There has been a proliferation of PoS networks, such as Polkadot, Cosmos, and Tezos, among others, but none come close to the significance of Ethereum. It is no wonder there is increasing attention on the approaching day Ethereum 2.0 goes live. Although there have been delays and progress hasn’t always gone smoothly, the testing has now been robust and the results raise the confidence that the new network will be ready within only a few weeks. 

At Staked, we run 25 other proof-of-stake networks. But the size and complexity of running Ethereum 2.0 staking infrastructure is like none other. That said, every indication is Ethereum 2.0, phase 0, is now ready for prime time, starting with the deposit contract. Once testing for Ethereum 2.0 is complete, a validator deposit contract will be created on ethereum.

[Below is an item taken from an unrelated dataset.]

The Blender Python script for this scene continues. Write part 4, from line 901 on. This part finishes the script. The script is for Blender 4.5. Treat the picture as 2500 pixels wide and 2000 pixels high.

This deposit contract is where all users interested in being a validator for phase 0 can lock in their ETH.

Many in the space will be attracted to the staking rewards. Ethereum 2.0 uses a sliding scale for staking rewards. We estimate yields will be between 8%-15% annually. That’s not as eye-popping as YOLO-ing into the latest DeFi craze, but offers lower risks and predictable returns that will appeal to larger institutions.  

In it for the long haul
So, faced with compelling rewards, a word of caution is required. Staking, at least initially, may not be for everyone. Ethereum 2.0 requires many servers (one for every 32 ETH you stake), significant technical resources to ensure all those servers are always available and secure, and funds that will not be liquid until Ethereum 2.0 reaches phase 1, which could be years away.   

It is a simple but important fact: once ETH is transferred to the Ethereum 2.0 network, it cannot be transferred back to the original Ethereum blockchain. This one-way trip means your funds are not liquid, so the only direct activity available is to participate in staking. 

This is why we should expect tokenized staked ETH. Staked ETH indeed does have to remain locked away until further Ethereum 2.0 developments. But the world of DeFi won’t wait. Staked ETH will be tokenized and will replace ETH. It is not a case of if, but when.

Top shelf

Crypto allocation?
Fidelity Digital Assets said bitcoin’s market cap has plenty of room to grow in a Tuesday report on the benchmark cryptocurrency’s uncorrelated nature. Director of Research Ria Bhutoria wrote that the crypto’s current market capitalization “is a drop in the bucket compared with markets bitcoin could disrupt,” arguing further that crypto is “fundamentally less exposed” to the “economic headwinds” that other assets will likely face. Bitcoin is therefore a “potentially useful” asset for uncorrelated return-seeking investors. “In a world where benchmark interest rates globally are near, at, or below zero, the opportunity cost of not allocating to bitcoin is higher,” the report said.

Grayscale results
Digital asset manager Grayscale Investments has posted its best quarterly results to date, having brought in just over $1 billion in investment across all of its cryptocurrency products. In its financial report for Q3 2020, the company – which is owned by CoinDesk’s parent firm Digital Currency Group – said it had seen inflows of $1.05 billion across all products. For the year so far, the figure stands at $2.4 billion, which Grayscale said is more than twice the total amount raised for the years 2013-2019. Its most popular product, the Grayscale Bitcoin Trust, saw inflows of $719.3 million in the third quarter, while bitcoin assets under management (AUM) have grown 147% in 2020.

Retail interest
Square’s recently announced $50 million investment in bitcoin (BTC) is a “strong vote of confidence for the future of bitcoin” and a signal the payments company sees “a lot of potential” for the cryptocurrency as an asset, JPMorgan analysts said in a report dated Tuesday. JPMorgan’s global market strategists wrote that Square is likely to make more purchases, with other payment firms following in this direction to avoid being shut out of a growing market. While noting that options contracts to BTC have risen, due to institutional interest, the JPMorgan strategists said retail traffic is likely driving the surge in options.

Major investor
Venture capitalist Tim Draper’s investment office Draper Goren Holm is sinking larger investments in virtual currency-only startups. Draper Goren Holm, a cryptocurrency investment firm in Los Angeles, said that it raised $25 million for its first venture capital fund to buffer its startup accelerator and back blockchain companiesat higher investment valuations. The venture fund, announced last week, is planning to invest $250,000 to $500,000 in seed, Series A and a few later investment rounds, the firm said, whereas the accelerator funds pre-seed rounds for between $10,000 and $50,000 and 4% to 10% ownership stakes in startups.

Banking blockchain
After the latest addition of 42 banks, about 100 Italian banks are officially operating on the country’s banking blockchain network, Spunta, built on R3’s Corda, the Italian Banking Association (ABI) announced Tuesday. Banks first joined the blockchain project designed to improve interbank data transfer and settlement speeds back in March 2020 and by May, 55 banks had joined the network. According to ABI’s announcement, since March 204 million transactions were processed on Spunta’s infrastructure, and the association predicts this number will exceed 350 million by the end of the year.